*Work to do:* Leave out all pictures. Return exactly the lines from the top of the material through the line containing "tag(MB().tube([(px(a, 2.458), 2.458, pz(b, 2.458))".

*Given information:*

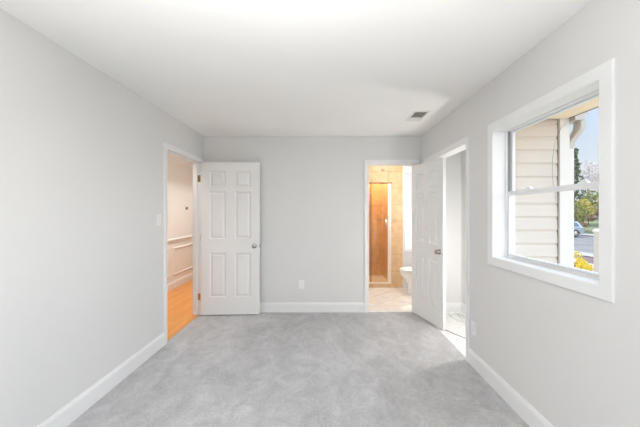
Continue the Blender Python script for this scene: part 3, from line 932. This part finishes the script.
tag(MB().tube([(px(a, 2.458), 2.458, pz(b, 2.458)) for a, b in wp[:9]], 0.0018, 6).build('loose_wire', M['wire'], smooth=True), 'thin dark wire hanging in a bow over the cream siding', 'wire')

# ------------------------------------------------------------------ outside: ground, street and planting
GR = -0.95


def strip(name, material, x0, x1, za, zb, label, cat, y0=-30, y1=140):
    m = MB()
    v = [m.bm.verts.new(p) for p in ((x0, y0, za), (x1, y0, zb), (x1, y1, zb), (x0, y1, za), (x0, y0, za - 0.2), (x1, y0, zb - 0.2), (x1, y1, zb - 0.2), (x0, y1, za - 0.2))]
    for f in ((0, 1, 2, 3), (7, 6, 5, 4), (0, 4, 5, 1), (1, 5, 6, 2), (2, 6, 7, 3), (3, 7, 4, 0)):
        m.bm.faces.new([v[i] for i in f])
    return struct(m.build(name, material), label, cat)


strip('ground_lawn', M['bouncegrass'], -12, 12.2, GR, GR, 'front lawn between the house and the street', 'lawn')
strip('ground_bed', M['mulch'], 12.2, 13.8, GR + 0.005, GR - 0.01, 'strip of dark mulch along the near street edge', 'bed')
strip('curb', M['concrete'], 13.8, 15.0, GR + 0.04, GR + 0.04, 'pale concrete curb on the near side of the street', 'curb')
strip('road', M['asphalt'], 15.0, 26.4, GR - 0.05, GR - 0.05, 'grey asphalt street beyond the window', 'road')
strip('sidewalk', M['concrete'], 26.4, 28.6, GR + 0.05, GR + 0.05, 'pale sidewalk on the far side of the street', 'sidewalk')
strip('ground_bank', M['grass'], 28.6, 36.0, GR + 0.05, 0.45, 'grassy bank rising beyond the street', 'lawn')
strip('ground_far', M['mulch'], 36.0, 120.0, 0.45, 1.2, 'brown leafy ground under the far trees', 'ground')


def leaf_mesh(blobs, n, size, seed, flat=1.0):
    """leaf quads scattered through ellipsoid blobs [(cx,cy,cz,rx,ry,rz)]"""
    rnd = random.Random(seed)
    mb = MB()
    for i in range(n):
        b = blobs[rnd.randrange(len(blobs))]
        while True:
            p = Vector((rnd.uniform(-1, 1), rnd.uniform(-1, 1), rnd.uniform(-1, 1)))
            if p.length <= 1:
                break
        p = p.normalized() * (p.length ** 0.4)
        c = Vector((b[0] + p.x * b[3], b[1] + p.y * b[4], b[2] + p.z * b[5]))
        a = Vector((rnd.gauss(0, 1), rnd.gauss(0, 1), rnd.gauss(0, 1))).normalized()
        d = a.cross(Vector((rnd.gauss(0, 1), rnd.gauss(0, 1), rnd.gauss(0, 1)))).normalized()
        s = size * rnd.uniform(0.6, 1.3)
        q = [c - a * s, c + d * s * 0.55, c + a * s, c - d * s * 0.55]
        mb.bm.faces.new([mb.bm.verts.new(x) for x in q])
    return mb


def tree(name, loc, label, cat, group, leafmat, barkmat, blobs, n, size, trunk_h, trunk_r, seed, branches=5):
    r = empty(name, loc)
    tag(r, label, cat, group)
    rnd = random.Random(seed + 100)
    m = MB()
    m.tube([(0, 0, -0.1), (0.02, 0.01, trunk_h * 0.5), (0, 0, trunk_h)], [trunk_r, trunk_r * 0.75, trunk_r * 0.35], 8)
    for i in range(branches):
        b = blobs[i % len(blobs)]
        h = trunk_h * rnd.uniform(0.35, 0.8)
        e = Vector((b[0] + rnd.uniform(-.5, .5) * b[3], b[1] + rnd.uniform(-.5, .5) * b[4], b[2] + rnd.uniform(-.2, .6) * b[5]))
        s = Vector((0, 0, h))
        m.tube([s, (s + e) / 2 + Vector((0, 0, 0.1)), e], [trunk_r * 0.4, trunk_r * 0.25, trunk_r * 0.1], 6)
    m.build('trunk', barkmat, r, smooth=True)
    leaf_mesh(blobs, n, size, seed).build('foliage', leafmat, r)
    return r


def at(xp, Y, z):
    return (px(xp, Y), Y, z)


# conifer standing tall behind the downspout
bl_ = [(random.uniform(-.3, .3), random.uniform(-.3, .3), 1.0 + i * 1.08, 2.3 - i * 0.2, 2.3 - i * 0.2, 0.75) for i in range(10)]
tree('conifer_tree', at(573.5, 47, 0.5), 'tall dark conifer tree beyond the street rising beside the downspout', 'tree', 'trees beyond the street', M['conifer'], M['bark'], bl_, 1300, 0.25, 10.6, 0.22, 1, 8)
tree('blossom_tree', at(589, 50, 0.6), 'pale whitish blossoming tree with open branches beyond the street', 'tree', 'trees beyond the street', M['blossom'], M['palebark'],
     [(-1.2, 0, 6.6, 1.6, 1.3, 1.7), (1.1, .3, 7.2, 1.6, 1.2, 1.8), (0, .2, 8.8, 1.3, 1.2, 1.2), (0.4, -.3, 5.4, 2.1, 1.4, 1.2)], 760, 0.21, 8.6, 0.16, 2, 16)
tree('blossom_tree', at(601, 55, 0.8), 'pale whitish tree beyond the street, at the window casing edge', 'tree', 'trees beyond the street', M['blossom'], M['palebark'],
     [(-1.2, 0, 7.0, 1.7, 1.3, 1.6), (1.1, .3, 6.5, 1.7, 1.2, 1.7), (0, .2, 8.2, 1.4, 1.2, 1.2)], 620, 0.21, 8.2, 0.16, 3, 14)
def bank_z(x):
    return 0.45 - max(0, 36 - x) / 7.4 * 1.35 if x < 36 else 0.45 + (x - 36) / 84 * 0.75


spec = [(574.5, 33.5, 'olive', 'dark olive bushy tree directly behind the parked car', 3.4, 1.15),
        (583.0, 36.5, 'yellowgreen', 'yellow-green bushy tree beyond the parked car', 3.1, 1.15),
        (591.5, 40.0, 'olive', 'olive green bushy tree right of the yellow-green one beyond the street', 3.9, 1.35),
        (600.5, 43.5, 'yellowgreen', 'yellow-green tree beyond the street at the edge of the window', 3.6, 1.4)]
for i, (xp, Y, mt, lb, hh, rr) in enumerate(spec):
    xx = px(xp, Y)
    tree('bushy_tree', (xx, Y, bank_z(xx)), lb, 'tree', 'bushy trees beyond the street', M[mt], M['bark'],
         [(0, 0, hh * .62, rr, rr, hh * .3), (-.3 * rr, .2, hh * .5, rr * .7, rr * .7, hh * .25), (.3 * rr, -.2, hh * .55, rr * .7, rr * .7, hh * .27), (0, 0, hh * .85, rr * .6, rr * .6, hh * .18)], 700, 0.15, hh * .8, 0.11, 20 + i, 6)
for i, (xp, Y, lb) in enumerate(((579.5, 32.0, 'low russet shrub on the bank right behind the parked car roof'), (588.5, 35.0, 'low russet shrub on the grassy bank right of the parked car'), (597, 38.0, 'low russet shrub on the bank near the white post'))):
    xx = px(xp, Y)
    tree('russet_shrub', (xx, Y, bank_z(xx)), lb, 'shrub', 'russet shrubs on the bank', M['russet'], M['bark'],
         [(0, 0, .95, .75, .6, .4), (.3, .1, .8, .5, .4, .35)], 220, 0.12, .9, 0.05, 40 + i, 4)
for i, (xp, Y, hh, lb) in enumerate(((574.0, 9.0, 1.12, 'yellow flowering shrub nearest the downspout, below the window'), (581.0, 9.6, 0.72, 'lower yellow flowering shrub right of the taller yellow one'))):
    tree('flowering_shrub', at(xp, Y, GR), lb, 'shrub', 'yellow flowering shrubs', M['forsythia'], M['bark'],
         [(0, 0, hh * .62, .30, .30, hh * .38), (.16, .05, hh * .5, .22, .22, hh * .33)], 700, 0.035, hh * .7, 0.025, 60 + i, 8)

r = empty('fence_post', at(599.3, 5.2, GR))
tag(r, 'white square fence post with cap at the right edge of the window view', 'post')
MB().box(-0.055, 0.055, -0.055, 0.055, 0, 1.97).build('shaft', M['sidewhite'], r, bevel=0.004)
MB().prism([(-0.07, 1.97), (0.07, 1.97), (0.07, 1.99), (0.02, 2.03), (-0.02, 2.03), (-0.07, 1.99)], 'y', -0.07, 0.07).build('post_cap', M['sidewhite'], r, bevel=0.003)

# parked car: long axis along X, tail towards +X
cx, cy = 23.1, 28.6
car = empty('car', (cx, cy, GR - 0.05))
tag(car, 'silver blue estate car parked across the street, half hidden by the downspout', 'car')
L2, W2 = 2.25, 0.88
body = [(-L2, 0.35), (-L2 + .05, 0.70), (-L2 + .25, 0.82), (-1.05, 0.95), (2.1, 0.98), (L2, 0.90), (L2, 0.40), (L2 - .1, 0.28), (1.78, 0.26), (1.72, 0.48), (1.55, 0.64), (1.35, 0.68), (1.15, 0.64), (0.98, 0.48), (0.92, 0.24), (-.92, 0.24), (-.98, 0.48), (-1.15, 0.64), (-1.35, 0.68), (-1.55, 0.64), (-1.72, 0.48), (-1.78, 0.26), (-L2 + .1, 0.27)]
MB().prism(body, 'y', -W2, W2).build('body', M['carpaint'], car, bevel=0.05, bseg=3, smooth=True)
m = MB()
lo = [(-1.15, 0.94), (2.08, 0.96)]; hi = [(-0.45, 1.46), (1.75, 1.50)]
v = []
for (x, z), s in ((lo[0], .86), (lo[1], .86), (hi[1], .66), (hi[0], .66)):
    v.append((m.bm.verts.new((x, -s, z)), m.bm.verts.new((x, s, z))))
for i in range(4):
    a, b = v[i], v[(i + 1) % 4]
    m.bm.faces.new((a[0], b[0], b[1], a[1]))
m.bm.faces.new([a[0] for a in v]); m.bm.faces.new([a[1] for a in v][::-1])
m.build('cabin', M['carpaint'], car, bevel=0.04, bseg=3, smooth=True)


def side_quad(xa, xb, xc, xd, s, name):
    """window on the car's flank; lower edge xa..xb, upper edge xd..xc"""
    zl, zh = 1.0, 1.42
    yl = s * (.86 - .20 * (zl - .95) / .53 + .006); yh = s * (.86 - .20 * (zh - .95) / .53 + .006)
    t = -s * 0.02
    m = MB()
    q = [(xa, yl, zl), (xb, yl, zl), (xc, yh, zh), (xd, yh, zh)]
    v0 = [m.bm.verts.new(p) for p in q]; v1 = [m.bm.verts.new((p[0], p[1] + t, p[2])) for p in q]
    m.bm.faces.new(v0); m.bm.faces.new(v1[::-1])
    for i in range(4):
        m.bm.faces.new((v0[i], v0[(i + 1) % 4], v1[(i + 1) % 4], v1[i]))
    m.build(name, M['carglass'], car)


for s in (-1, 1):
    side_quad(-0.85, 0.15, 0.12, -0.42, s, 'side_window')
    side_quad(0.25, 1.12, 1.08, 0.22, s, 'side_window')
    side_quad(1.22, 1.86, 1.64, 1.18, s, 'side_window')
m = MB().prism([(2.02, 1.03), (2.045, 1.03), (1.82, 1.42), (1.795, 1.42)], 'y', -0.66, 0.66)
m.build('rear_window', M['carglass'], car)
m = MB().prism([(-1.10, 1.02), (-1.075, 1.02), (-.56, 1.42), (-.585, 1.42)], 'y', -0.66, 0.66)
m.build('windshield', M['carglass'], car)
for s in (-1, 1):
    tag(MB().box(L2 - .06, L2 + .012, s * .80 - .07, s * .80 + .07, .66, .86).build('tail_light', M['redlens'], car, bevel=0.01), 'red tail light')
    for x in (-1.35, 1.35):
        wh = MB().lathe([(0.20, -0.10), (0.31, -0.10), (0.33, -0.07), (0.33, 0.07), (0.31, 0.10), (0.20, 0.10)], (x, s * 0.80, 0.33), (0, s, 0), 24).build('wheel', M['rubber'], car, smooth=True)
        MB().lathe([(0.20, 0), (0.20, 0.012), (0.10, 0.02), (0.02, 0.022)], (x, s * 0.90, 0.33), (0, s, 0), 16).build('hub_cap', M['chrome'], wh, smooth=True)
MB().box(L2 - .02, L2 + .04, -0.80, 0.80, 0.36, 0.52).build('bumper', M['rubber'], car, bevel=0.02)
for s in (-1, 1):
    MB().tube([(-.3, s * .60, 1.47), (-.25, s * .60, 1.53), (1.55, s * .60, 1.56), (1.6, s * .60, 1.50)], 0.015, 6).build('roof_rail', M['rubber'], car)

*Response:*
Continue the Blender Python script for this scene: part 3, from line 932. This part finishes the script.
tag(MB().tube([(px(a, 2.458), 2.458, pz(b, 2.458)) for a, b in wp[:9]], 0.0018, 6).build('loose_wire', M['wire'], smooth=True), 'thin dark wire hanging in a bow over the cream siding', 'wire')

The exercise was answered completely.